Tuesday, April 15, 2008

Ollie Johnston

I'm lifting my head above the surface of work and deadlines to note the passing of animator Ollie Johnston, the last of Disney's "Nine Old Men." Walt Disney himself gave the group its name--though most were only in their thirties at the time--in deference to their pioneering work in the earliest days of the studio, when they refined a new art form beginning with Snow White and progressing through about the 1970s.

Johnston began working for Disney in 1935 and animated movies ranging from Snow White, Fantasia, Bambi and Pinocchio to The Rescuers. He retired in 1978. In 2005, President Bush presented Johnston the NEA National Medal of Arts in recognition of his career. Late in life, he and his partner Frank Thomas--the second-to-last "Old Man"--experienced something of a renaissance, as younger audiences remembered and honored their work. They became the subjects of a popular documentary film, Frank and Ollie, and won much well-deserved recognition. Among Johnston's new generation of fans were director Brad Bird, who used caricatures of Frank and Ollie in The Iron Giant, and the people at Pixar, who put them in The Incredibles (also directed by Bird). It was nice to see.

Johnston in Iron Giant (top), and Frank and
Ollie in The Incredibles, voiced by themselves

There are far more knowledgeable Disney experts and animation historians who can talk about Johnston and his colleagues' artistic contributions. Jim Hill is one. What Ollie Johnston meant most to me was that he and Thomas wrote The Illusion of Life, an inside look at the art and process behind Disney's classic films. Though ostensibly about animation, I think it's also an excellent book for cartoonists and even writers, and one of the first I recommend when asked.

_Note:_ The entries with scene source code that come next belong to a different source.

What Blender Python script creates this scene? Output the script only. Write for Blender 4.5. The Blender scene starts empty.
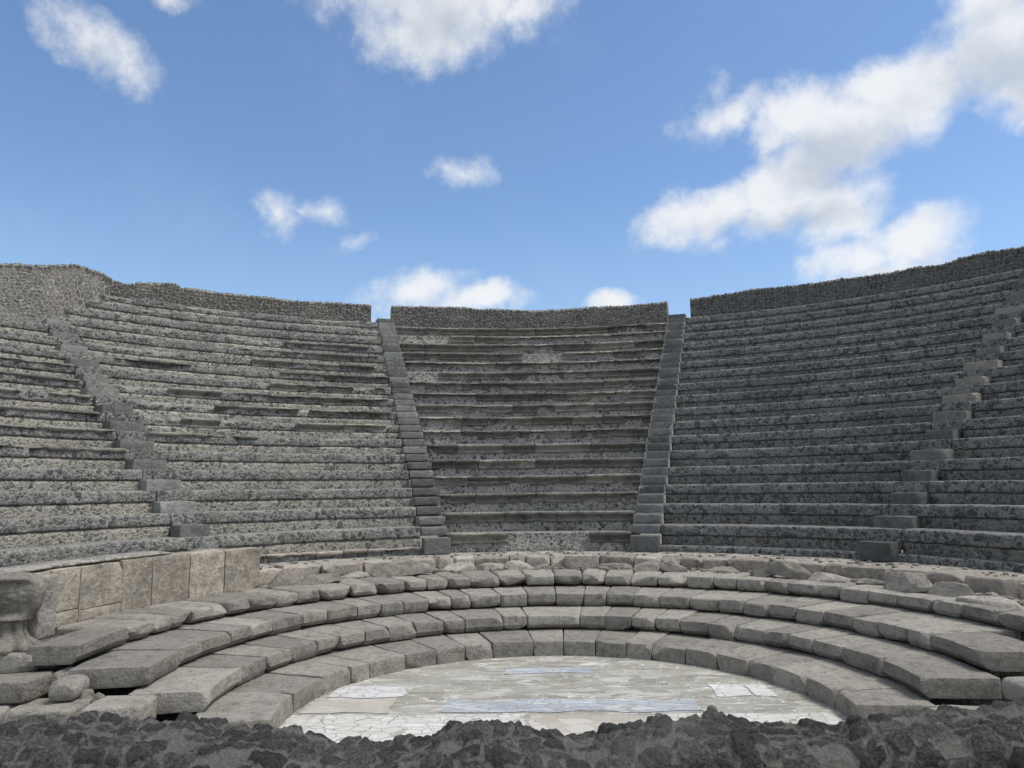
import bpy, math, random
import numpy as np
from mathutils import Matrix, Vector
R = math.radians
S = bpy.context.scene
C = S.collection

# ------------------------------------------------------------------ camera
CAMX, CAMY, CAMZ, YAW, PITCH, ROLL, FPX = -0.2619, -8.65491, 2.4529, -0.02348, 0.13948, 0.01213, 745.006
cam = bpy.data.cameras.new('camera'); cam.sensor_width = 36; cam.lens = FPX / 1024 * 36
cam.clip_start = 0.05; cam.clip_end = 3000
co = bpy.data.objects.new('camera', cam); C.objects.link(co); S.camera = co
xh = Vector((math.cos(YAW), -math.sin(YAW), 0)); yh = Vector((math.sin(YAW), math.cos(YAW), 0)); zh = Vector((0, 0, 1))
fw = math.cos(PITCH) * yh + math.sin(PITCH) * zh; uh = -math.sin(PITCH) * yh + math.cos(PITCH) * zh
rt = math.cos(ROLL) * xh - math.sin(ROLL) * uh; up = math.sin(ROLL) * xh + math.cos(ROLL) * uh
M = Matrix((rt, up, -fw)).transposed().to_4x4(); M.translation = (CAMX, CAMY, CAMZ)
co.matrix_world = M

# ------------------------------------------------------------------ light
SUN_EL, SUN_AZ = 62, 100            # azimuth clockwise from +Y (camera looks along +Y)
SUN_STRENGTH, SUN_ANGLE = 2.5, 24
SKY_STRENGTH = 0.125
EXPOSURE = 0.40
S.view_settings.view_transform = 'Standard'; S.view_settings.look = 'None'
S.view_settings.exposure = EXPOSURE; S.view_settings.gamma = 1; S.view_settings.use_curve_mapping = False
sl = bpy.data.lights.new('sun', 'SUN'); sl.energy = SUN_STRENGTH; sl.angle = R(SUN_ANGLE); sl.color = (1, .94, .85)
so = bpy.data.objects.new('sun', sl); C.objects.link(so)
sd = Vector((math.cos(R(SUN_EL)) * math.sin(R(SUN_AZ)), math.cos(R(SUN_EL)) * math.cos(R(SUN_AZ)), math.sin(R(SUN_EL))))
so.rotation_euler = sd.to_track_quat('Z', 'Y').to_euler(); so.location = sd * 60

class NT:
    """tiny node-tree helper"""
    def __init__(s, t): s.t = t; t.nodes.clear()
    def n(s, typ, **kw):
        nd = s.t.nodes.new(typ)
        for k, v in kw.items():
            if k[0] == '_':
                nd.inputs[int(k[1:])].default_value = v
            else: setattr(nd, k, v)
        return nd
    def l(s, a, b): s.t.links.new(a, b)
    def math(s, op, a, b=None, c=None, clamp=False):
        nd = s.t.nodes.new('ShaderNodeMath'); nd.operation = op; nd.use_clamp = clamp
        for i, v in enumerate((a, b, c)):
            if v is None: continue
            if isinstance(v, (int, float)): nd.inputs[i].default_value = v
            else: s.l(v, nd.inputs[i])
        return nd.outputs[0]
    def mix(s, fac, a, b, blend='MIX'):
        nd = s.t.nodes.new('ShaderNodeMix'); nd.data_type = 'RGBA'; nd.blend_type = blend
        for i, v in ((0, fac), (6, a), (7, b)):
            if isinstance(v, (int, float)): nd.inputs[i].default_value = v
            elif isinstance(v, tuple): nd.inputs[i].default_value = (*v[:3], 1)
            else: s.l(v, nd.inputs[i])
        return nd.outputs[2]
    def ramp(s, v, lo, hi, a=0., b=1., smooth=True):
        nd = s.t.nodes.new('ShaderNodeMapRange'); nd.interpolation_type = 'SMOOTHSTEP' if smooth else 'LINEAR'
        s.l(v, nd.inputs[0])
        for i, x in enumerate((lo, hi, a, b)): nd.inputs[i + 1].default_value = x
        return nd.outputs[0]
    def noise(s, vec, scale, detail=4, rough=.55, dim='3D'):
        nd = s.t.nodes.new('ShaderNodeTexNoise'); nd.noise_dimensions = dim
        nd.inputs['Scale'].default_value = scale; nd.inputs['Detail'].default_value = detail; nd.inputs['Roughness'].default_value = rough
        if vec is not None: s.l(vec, nd.inputs['Vector'])
        return nd

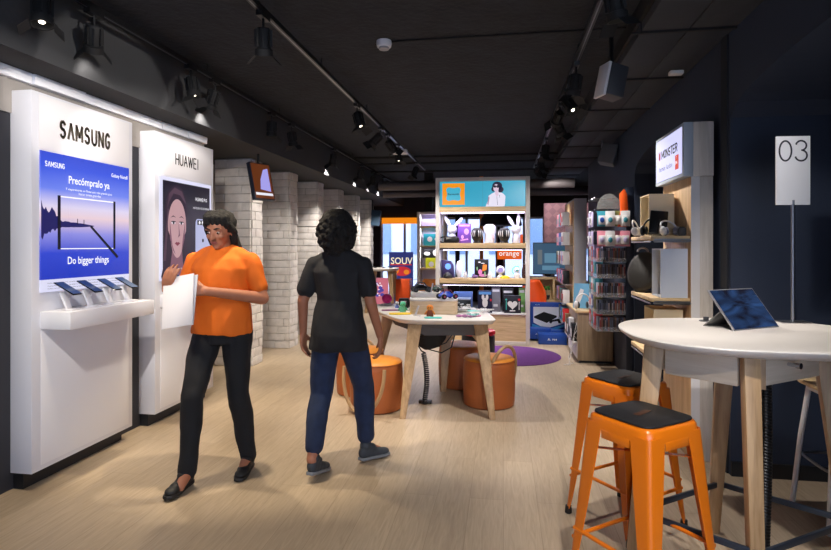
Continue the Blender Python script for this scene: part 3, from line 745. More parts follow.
# grommet
g = onz(706, 321, 1.05); t = thing('cable_grommet', (g.x, g.y, 1.05), 'small steel cable grommet set in the high white table behind the tablet', 'grommet')
MB().lathe([(.035, .0), (.035, .003), (.028, .004), (.022, .001)], n=28).build('ring', STEEL, t)
MB().cyl((0, .0, .003), (0, .0, .022), .014).build('plug', DGREY, t)
# tablet
tb = thing('tablet_computer', (1.076, 2.81, 1.0505), 'dark tablet computer propped on its kickstand on the high white table', 'tablet', R(32.6))
el = R(38); Hh = .232
def tilt(mb):  # local slab standing in x,z leaning back
    q = Matrix.Rotation(-el, 3, 'X'); mb.v = [q@v for v in mb.v]; return mb
tilt(MB().b2((0, 0, 0), (.323, .009, Hh))).build('case', mat('tablet_silver', (190, 190, 196), .3, .7), tb, bevel=.002)
scm = bpy.data.materials.new('tablet_screen'); scm.use_nodes = True; nt = scm.node_tree; b = nt.nodes['Principled BSDF']
tc = nt.nodes.new('ShaderNodeTexCoord'); n = nt.nodes.new('ShaderNodeTexNoise'); n.inputs['Scale'].default_value = 7; n.inputs['Distortion'].default_value = 1.5
mp = nt.nodes.new('ShaderNodeMapping'); mp.inputs['Scale'].default_value = (.5, 1, 2); mp.inputs['Rotation'].default_value = (0, .6, 0)
nt.links.new(tc.outputs['Object'], mp.inputs[0]); nt.links.new(mp.outputs[0], n.inputs['Vector'])
r = nt.nodes.new('ShaderNodeValToRGB'); r.color_ramp.elements[0].position = .35; r.color_ramp.elements[0].color = lin((8, 18, 44)); r.color_ramp.elements[1].position = .72; r.color_ramp.elements[1].color = lin((60, 110, 180))
nt.links.new(n.outputs['Fac'], r.inputs['Fac']); nt.links.new(r.outputs['Color'], b.inputs['Emission Color']); b.inputs['Emission Strength'].default_value = .4; b.inputs['Base Color'].default_value = (.01, .01, .015, 1); b.inputs['Roughness'].default_value = .08
tilt(MB().b2((.006, -.0012, .006), (.317, -.0001, Hh-.006))).build('display', scm, tb)
mb = MB(); a = Vector((.02, .03, 0)); 
k0 = Matrix.Rotation(-el, 3, 'X')@Vector((0, .009, .115)); gy = k0.y+.10
mb.add([(.012, k0.y, k0.z), (.311, k0.y, k0.z), (.311, gy, 0), (.012, gy, 0), (.012, k0.y, k0.z+.004), (.311, k0.y, k0.z+.004), (.311, gy+.004, 0), (.012, gy+.004, 0)], [(0, 1, 2, 3), (4, 7, 6, 5), (0, 4, 5, 1), (2, 6, 7, 3), (0, 3, 7, 4), (1, 5, 6, 2)])
mb.build('kickstand', mat('kick_grey', (150, 148, 144), .4, .4), tb)
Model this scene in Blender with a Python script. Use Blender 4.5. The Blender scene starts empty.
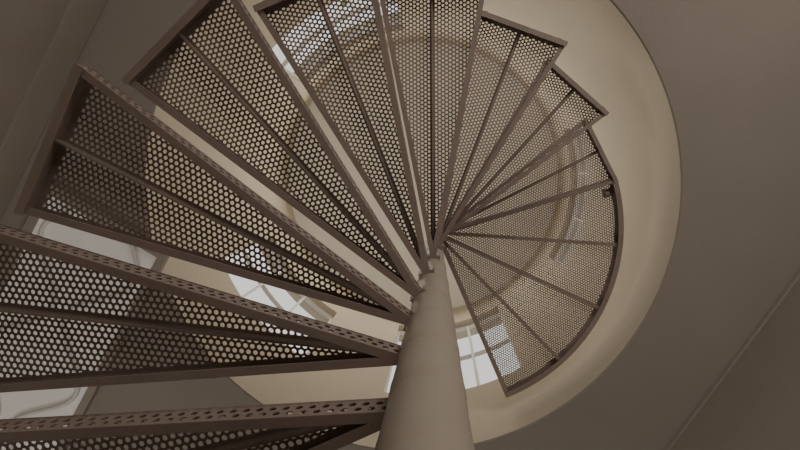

The Illusion of Life is a beautifully illustrated coffee-table "How To" book. I'm sure it's one of the first that a serious student buys when they get to animation school, but I think it's more than that. What I got out of the book was less about how to do the work than how to approach it, and those lessons apply far beyond animated cartoons. I was amazed by how much thought went into the apparently simplest of things. How much analysis lay behind structuring stories and building characters. It's hard, and it's supposed to be hard, but if you do it right it looks easy--even inevitable, as if it were impossible to imagine turning out any other way. I use insights from this book every time I draw.

When I pulled my copy of Illusion of Life off the shelf this morning, I found tucked into its pages a few sheets of paper I printed off the Web more than 10 years ago summarizing advice from Johnston as passed on by Pixar's John Lasseter. Luckily, the same list is still available online. The 30 tips include technical notes that only an animator would need, but also some good advice for anyone creating characters in any medium. For example:
  • If possible, make definite changes from one attitude to another in timing and expression.

  • It is the thought and circumstances behind the action that will make the action interesting. Example: A man walks up to a mailbox, drops in his letter, and walks away. OR: A man desperately in love with a girl far away carefully mails a letter in which he has poured his heart out.

  • Concentrate on drawing clear, not clean.

  • Everything has a function. Don't draw without knowing why.

  • Does the added action in a scene contribute to the main idea in that scene? Will it help sell it or confuse it?

Solid gold principles to write and draw by. More information about Johnston is available from Disney and at the official (and not recently updated) Frank and Ollie website. The Associated Press has written a nice obit as well.

Edited to Add: New links to nice tributes by animator Brad Bird and writer/animator John Canemaker.


Namowal said...

I didn't realize Ollie Johnston had passed away. I guess I can scratch meeting him off my wish list.
I'm glad he (and Frank Thomas) lived long enough to be appreciated by younger generations. Considering how he started animating in the early days, it must have been a kick for Ollie to see a 3d cgi animation of himself!

ronnie said...

After reading this post, I went to Yahoo, where I saw that "Ollie Johnston" was the #5 most-searched-term in their search engine today -right behind the Pope. It's nice to think that so many people who were unfamiliar with him prior to his death are learning about him and expanding his legacy.

Kid Sis said...

Saw this and thought of you :( Sorry.

Happy birthday!

gary said...

Great fantastic and fun.


Jan said...

End of an era. What a great life he had though. RIP Ollie.